1. How does an operating system pursue something?

I assume this expression does not exist in English. Sorry... Is "the ipadification of OSX continues" syntactically better ?

2. How is Apple choosing to not stock boxed software in their stores have anything to do with the ipadification of anything? For the most part, the only boxed software in an Apple store is Apple's software, there is very little third party stuff. Have you been in an Apple store?

Quickly had a look at a physical Apple store, but when I look for Apple hardware I tend to prefer "premium resellers" and store.apple.com as they are easier to access where I live.

From what I see, Apple controls a large part of the Mac software market.

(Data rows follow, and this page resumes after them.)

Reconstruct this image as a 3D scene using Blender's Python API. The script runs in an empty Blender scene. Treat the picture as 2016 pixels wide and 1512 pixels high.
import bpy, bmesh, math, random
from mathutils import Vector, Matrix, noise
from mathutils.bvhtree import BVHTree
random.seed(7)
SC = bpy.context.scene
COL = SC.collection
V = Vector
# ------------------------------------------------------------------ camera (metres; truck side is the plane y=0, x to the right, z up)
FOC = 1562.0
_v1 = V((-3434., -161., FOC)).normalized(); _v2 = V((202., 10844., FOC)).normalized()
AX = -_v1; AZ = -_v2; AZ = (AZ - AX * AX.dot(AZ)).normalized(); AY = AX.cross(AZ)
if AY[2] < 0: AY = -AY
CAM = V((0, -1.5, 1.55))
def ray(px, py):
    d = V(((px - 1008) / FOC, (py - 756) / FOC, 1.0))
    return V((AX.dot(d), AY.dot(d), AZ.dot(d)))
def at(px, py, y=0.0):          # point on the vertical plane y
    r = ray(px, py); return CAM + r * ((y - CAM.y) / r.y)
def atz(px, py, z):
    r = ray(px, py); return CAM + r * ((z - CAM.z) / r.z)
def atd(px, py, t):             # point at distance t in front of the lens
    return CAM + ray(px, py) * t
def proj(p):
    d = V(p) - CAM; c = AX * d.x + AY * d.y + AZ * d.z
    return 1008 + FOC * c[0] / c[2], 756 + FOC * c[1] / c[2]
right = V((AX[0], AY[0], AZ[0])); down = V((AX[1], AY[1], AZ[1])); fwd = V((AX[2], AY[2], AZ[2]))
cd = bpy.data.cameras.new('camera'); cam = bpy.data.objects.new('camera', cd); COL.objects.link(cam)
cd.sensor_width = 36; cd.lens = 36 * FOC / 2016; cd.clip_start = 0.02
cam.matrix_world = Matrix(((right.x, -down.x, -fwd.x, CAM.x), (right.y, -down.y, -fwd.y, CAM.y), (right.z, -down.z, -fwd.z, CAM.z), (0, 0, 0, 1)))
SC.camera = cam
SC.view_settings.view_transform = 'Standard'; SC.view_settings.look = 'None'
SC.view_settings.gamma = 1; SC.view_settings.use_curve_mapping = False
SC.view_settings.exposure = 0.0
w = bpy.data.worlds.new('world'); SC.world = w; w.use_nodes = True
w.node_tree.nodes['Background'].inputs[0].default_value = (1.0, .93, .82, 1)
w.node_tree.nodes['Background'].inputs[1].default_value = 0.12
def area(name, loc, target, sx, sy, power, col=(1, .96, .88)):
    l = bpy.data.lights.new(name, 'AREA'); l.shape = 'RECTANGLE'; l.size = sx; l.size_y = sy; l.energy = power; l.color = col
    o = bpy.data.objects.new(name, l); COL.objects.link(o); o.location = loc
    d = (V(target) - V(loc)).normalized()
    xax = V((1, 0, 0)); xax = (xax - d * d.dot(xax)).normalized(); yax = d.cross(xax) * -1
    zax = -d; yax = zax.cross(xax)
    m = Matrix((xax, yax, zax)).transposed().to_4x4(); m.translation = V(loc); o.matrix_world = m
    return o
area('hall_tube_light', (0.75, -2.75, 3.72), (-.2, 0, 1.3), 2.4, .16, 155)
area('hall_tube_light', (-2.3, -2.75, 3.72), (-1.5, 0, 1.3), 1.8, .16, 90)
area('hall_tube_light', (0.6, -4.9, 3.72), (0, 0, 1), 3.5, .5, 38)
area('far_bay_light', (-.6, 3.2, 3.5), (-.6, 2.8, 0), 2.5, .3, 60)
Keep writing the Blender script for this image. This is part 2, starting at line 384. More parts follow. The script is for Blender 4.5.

If they enforce that all software under their control is only available through the Mac store system (and what's mentioned in this article are some steps in that direction), this means that the majority of Mac software will only be available by this mean, forcing users to get used to it whether they like it or not.

Afterwards, as most commonly needed software and some other are only available on the Mac Store, software distributed on CD or websites becomes the exception rather than the norm. Under customer pressure of lazy users who want all in one place and won't look elsewhere, remaining software ends up having a choice between putting a copy of their software on the Mac store too or disappearing.

After a while, Apple declares that software distribution outside of the Mac Store is unsafe/legacy/helping piracy/whatever excuse they may come up with, and removes the ability to do this.

Net result : Apple gets 30% on every sale and absolute control on which apps mac users have access to. In short, ipadification.